What you have to do »
Present the data once more in exactly its original form.
####
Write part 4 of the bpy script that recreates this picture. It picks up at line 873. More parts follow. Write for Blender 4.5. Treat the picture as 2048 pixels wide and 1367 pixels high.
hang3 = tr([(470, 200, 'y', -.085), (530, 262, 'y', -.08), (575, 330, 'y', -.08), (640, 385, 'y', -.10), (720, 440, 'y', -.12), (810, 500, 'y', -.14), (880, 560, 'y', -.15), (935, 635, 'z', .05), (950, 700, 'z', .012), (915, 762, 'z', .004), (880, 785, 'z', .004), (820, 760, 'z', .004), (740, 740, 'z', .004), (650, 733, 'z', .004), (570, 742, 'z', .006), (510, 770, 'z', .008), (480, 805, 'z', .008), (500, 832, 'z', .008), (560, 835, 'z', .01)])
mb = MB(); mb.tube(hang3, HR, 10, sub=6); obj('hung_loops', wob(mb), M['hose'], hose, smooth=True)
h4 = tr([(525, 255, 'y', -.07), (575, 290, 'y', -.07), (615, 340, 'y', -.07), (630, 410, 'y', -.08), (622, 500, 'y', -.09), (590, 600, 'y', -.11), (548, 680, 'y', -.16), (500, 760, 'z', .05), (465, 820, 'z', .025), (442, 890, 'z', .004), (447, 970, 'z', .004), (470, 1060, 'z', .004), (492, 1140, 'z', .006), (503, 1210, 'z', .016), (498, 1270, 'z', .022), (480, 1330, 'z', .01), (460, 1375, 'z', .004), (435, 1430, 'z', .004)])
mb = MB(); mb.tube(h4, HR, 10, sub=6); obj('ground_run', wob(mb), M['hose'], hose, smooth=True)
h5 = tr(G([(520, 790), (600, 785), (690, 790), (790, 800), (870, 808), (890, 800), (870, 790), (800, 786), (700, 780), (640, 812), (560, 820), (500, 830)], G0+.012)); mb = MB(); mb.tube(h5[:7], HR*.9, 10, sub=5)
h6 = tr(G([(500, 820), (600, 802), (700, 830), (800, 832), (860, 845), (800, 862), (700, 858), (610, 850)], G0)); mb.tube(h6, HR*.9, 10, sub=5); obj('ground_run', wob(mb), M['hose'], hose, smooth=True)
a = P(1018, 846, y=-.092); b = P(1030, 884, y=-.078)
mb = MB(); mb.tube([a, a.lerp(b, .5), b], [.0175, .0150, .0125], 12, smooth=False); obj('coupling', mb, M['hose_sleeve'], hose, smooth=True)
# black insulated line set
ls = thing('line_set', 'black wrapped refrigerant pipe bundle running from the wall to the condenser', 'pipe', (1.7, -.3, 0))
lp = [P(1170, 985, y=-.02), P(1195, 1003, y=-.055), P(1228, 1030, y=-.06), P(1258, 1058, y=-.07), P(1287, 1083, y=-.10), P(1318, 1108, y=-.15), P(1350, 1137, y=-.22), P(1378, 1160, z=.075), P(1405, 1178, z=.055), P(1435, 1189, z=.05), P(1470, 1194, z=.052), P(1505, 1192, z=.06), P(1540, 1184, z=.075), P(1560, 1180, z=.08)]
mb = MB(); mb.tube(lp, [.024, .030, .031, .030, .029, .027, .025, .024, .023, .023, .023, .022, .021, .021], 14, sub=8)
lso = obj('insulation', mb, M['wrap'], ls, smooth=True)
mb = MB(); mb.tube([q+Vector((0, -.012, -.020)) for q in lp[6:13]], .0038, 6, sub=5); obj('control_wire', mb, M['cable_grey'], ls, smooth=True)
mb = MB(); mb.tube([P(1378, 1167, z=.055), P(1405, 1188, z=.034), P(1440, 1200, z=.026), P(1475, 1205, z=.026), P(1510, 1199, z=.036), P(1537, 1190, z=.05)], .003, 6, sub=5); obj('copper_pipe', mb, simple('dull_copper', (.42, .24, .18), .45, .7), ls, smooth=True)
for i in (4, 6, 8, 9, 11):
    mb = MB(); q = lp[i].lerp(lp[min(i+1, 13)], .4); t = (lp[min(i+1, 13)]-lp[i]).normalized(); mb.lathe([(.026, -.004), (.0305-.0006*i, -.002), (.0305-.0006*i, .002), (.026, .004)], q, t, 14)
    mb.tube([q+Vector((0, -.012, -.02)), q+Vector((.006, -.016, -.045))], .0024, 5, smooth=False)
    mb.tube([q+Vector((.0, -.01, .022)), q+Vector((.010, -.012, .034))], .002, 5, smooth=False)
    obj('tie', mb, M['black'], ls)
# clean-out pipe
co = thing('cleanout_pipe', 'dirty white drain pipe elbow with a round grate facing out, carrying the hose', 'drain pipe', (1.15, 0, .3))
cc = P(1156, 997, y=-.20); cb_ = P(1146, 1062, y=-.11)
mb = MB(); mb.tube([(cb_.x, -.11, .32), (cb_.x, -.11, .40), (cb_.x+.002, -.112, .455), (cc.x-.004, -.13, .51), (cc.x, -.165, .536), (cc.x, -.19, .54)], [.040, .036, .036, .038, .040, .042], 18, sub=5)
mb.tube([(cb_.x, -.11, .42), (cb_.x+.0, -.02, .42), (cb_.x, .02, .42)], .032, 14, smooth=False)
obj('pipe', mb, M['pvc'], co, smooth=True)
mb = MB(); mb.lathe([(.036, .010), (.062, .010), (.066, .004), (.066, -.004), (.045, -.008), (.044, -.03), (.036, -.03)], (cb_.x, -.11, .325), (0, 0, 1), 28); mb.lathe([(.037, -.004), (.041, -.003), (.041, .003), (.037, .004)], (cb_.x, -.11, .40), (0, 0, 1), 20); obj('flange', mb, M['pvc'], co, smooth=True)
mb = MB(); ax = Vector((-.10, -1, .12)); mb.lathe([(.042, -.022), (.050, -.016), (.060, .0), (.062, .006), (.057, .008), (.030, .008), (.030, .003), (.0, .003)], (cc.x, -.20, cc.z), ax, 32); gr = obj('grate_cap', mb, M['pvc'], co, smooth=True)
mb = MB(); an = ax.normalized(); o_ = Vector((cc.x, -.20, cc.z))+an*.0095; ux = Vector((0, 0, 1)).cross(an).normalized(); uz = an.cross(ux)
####
Written solution »
Write part 4 of the bpy script that recreates this picture. It picks up at line 873. More parts follow. Write for Blender 4.5. Treat the picture as 2048 pixels wide and 1367 pixels high.
hang3 = tr([(470, 200, 'y', -.085), (530, 262, 'y', -.08), (575, 330, 'y', -.08), (640, 385, 'y', -.10), (720, 440, 'y', -.12), (810, 500, 'y', -.14), (880, 560, 'y', -.15), (935, 635, 'z', .05), (950, 700, 'z', .012), (915, 762, 'z', .004), (880, 785, 'z', .004), (820, 760, 'z', .004), (740, 740, 'z', .004), (650, 733, 'z', .004), (570, 742, 'z', .006), (510, 770, 'z', .008), (480, 805, 'z', .008), (500, 832, 'z', .008), (560, 835, 'z', .01)])
mb = MB(); mb.tube(hang3, HR, 10, sub=6); obj('hung_loops', wob(mb), M['hose'], hose, smooth=True)
h4 = tr([(525, 255, 'y', -.07), (575, 290, 'y', -.07), (615, 340, 'y', -.07), (630, 410, 'y', -.08), (622, 500, 'y', -.09), (590, 600, 'y', -.11), (548, 680, 'y', -.16), (500, 760, 'z', .05), (465, 820, 'z', .025), (442, 890, 'z', .004), (447, 970, 'z', .004), (470, 1060, 'z', .004), (492, 1140, 'z', .006), (503, 1210, 'z', .016), (498, 1270, 'z', .022), (480, 1330, 'z', .01), (460, 1375, 'z', .004), (435, 1430, 'z', .004)])
mb = MB(); mb.tube(h4, HR, 10, sub=6); obj('ground_run', wob(mb), M['hose'], hose, smooth=True)
h5 = tr(G([(520, 790), (600, 785), (690, 790), (790, 800), (870, 808), (890, 800), (870, 790), (800, 786), (700, 780), (640, 812), (560, 820), (500, 830)], G0+.012)); mb = MB(); mb.tube(h5[:7], HR*.9, 10, sub=5)
h6 = tr(G([(500, 820), (600, 802), (700, 830), (800, 832), (860, 845), (800, 862), (700, 858), (610, 850)], G0)); mb.tube(h6, HR*.9, 10, sub=5); obj('ground_run', wob(mb), M['hose'], hose, smooth=True)
a = P(1018, 846, y=-.092); b = P(1030, 884, y=-.078)
mb = MB(); mb.tube([a, a.lerp(b, .5), b], [.0175, .0150, .0125], 12, smooth=False); obj('coupling', mb, M['hose_sleeve'], hose, smooth=True)
# black insulated line set
ls = thing('line_set', 'black wrapped refrigerant pipe bundle running from the wall to the condenser', 'pipe', (1.7, -.3, 0))
lp = [P(1170, 985, y=-.02), P(1195, 1003, y=-.055), P(1228, 1030, y=-.06), P(1258, 1058, y=-.07), P(1287, 1083, y=-.10), P(1318, 1108, y=-.15), P(1350, 1137, y=-.22), P(1378, 1160, z=.075), P(1405, 1178, z=.055), P(1435, 1189, z=.05), P(1470, 1194, z=.052), P(1505, 1192, z=.06), P(1540, 1184, z=.075), P(1560, 1180, z=.08)]
mb = MB(); mb.tube(lp, [.024, .030, .031, .030, .029, .027, .025, .024, .023, .023, .023, .022, .021, .021], 14, sub=8)
lso = obj('insulation', mb, M['wrap'], ls, smooth=True)
mb = MB(); mb.tube([q+Vector((0, -.012, -.020)) for q in lp[6:13]], .0038, 6, sub=5); obj('control_wire', mb, M['cable_grey'], ls, smooth=True)
mb = MB(); mb.tube([P(1378, 1167, z=.055), P(1405, 1188, z=.034), P(1440, 1200, z=.026), P(1475, 1205, z=.026), P(1510, 1199, z=.036), P(1537, 1190, z=.05)], .003, 6, sub=5); obj('copper_pipe', mb, simple('dull_copper', (.42, .24, .18), .45, .7), ls, smooth=True)
for i in (4, 6, 8, 9, 11):
    mb = MB(); q = lp[i].lerp(lp[min(i+1, 13)], .4); t = (lp[min(i+1, 13)]-lp[i]).normalized(); mb.lathe([(.026, -.004), (.0305-.0006*i, -.002), (.0305-.0006*i, .002), (.026, .004)], q, t, 14)
    mb.tube([q+Vector((0, -.012, -.02)), q+Vector((.006, -.016, -.045))], .0024, 5, smooth=False)
    mb.tube([q+Vector((.0, -.01, .022)), q+Vector((.010, -.012, .034))], .002, 5, smooth=False)
    obj('tie', mb, M['black'], ls)
# clean-out pipe
co = thing('cleanout_pipe', 'dirty white drain pipe elbow with a round grate facing out, carrying the hose', 'drain pipe', (1.15, 0, .3))
cc = P(1156, 997, y=-.20); cb_ = P(1146, 1062, y=-.11)
mb = MB(); mb.tube([(cb_.x, -.11, .32), (cb_.x, -.11, .40), (cb_.x+.002, -.112, .455), (cc.x-.004, -.13, .51), (cc.x, -.165, .536), (cc.x, -.19, .54)], [.040, .036, .036, .038, .040, .042], 18, sub=5)
mb.tube([(cb_.x, -.11, .42), (cb_.x+.0, -.02, .42), (cb_.x, .02, .42)], .032, 14, smooth=False)
obj('pipe', mb, M['pvc'], co, smooth=True)
mb = MB(); mb.lathe([(.036, .010), (.062, .010), (.066, .004), (.066, -.004), (.045, -.008), (.044, -.03), (.036, -.03)], (cb_.x, -.11, .325), (0, 0, 1), 28); mb.lathe([(.037, -.004), (.041, -.003), (.041, .003), (.037, .004)], (cb_.x, -.11, .40), (0, 0, 1), 20); obj('flange', mb, M['pvc'], co, smooth=True)
mb = MB(); ax = Vector((-.10, -1, .12)); mb.lathe([(.042, -.022), (.050, -.016), (.060, .0), (.062, .006), (.057, .008), (.030, .008), (.030, .003), (.0, .003)], (cc.x, -.20, cc.z), ax, 32); gr = obj('grate_cap', mb, M['pvc'], co, smooth=True)
mb = MB(); an = ax.normalized(); o_ = Vector((cc.x, -.20, cc.z))+an*.0095; ux = Vector((0, 0, 1)).cross(an).normalized(); uz = an.cross(ux)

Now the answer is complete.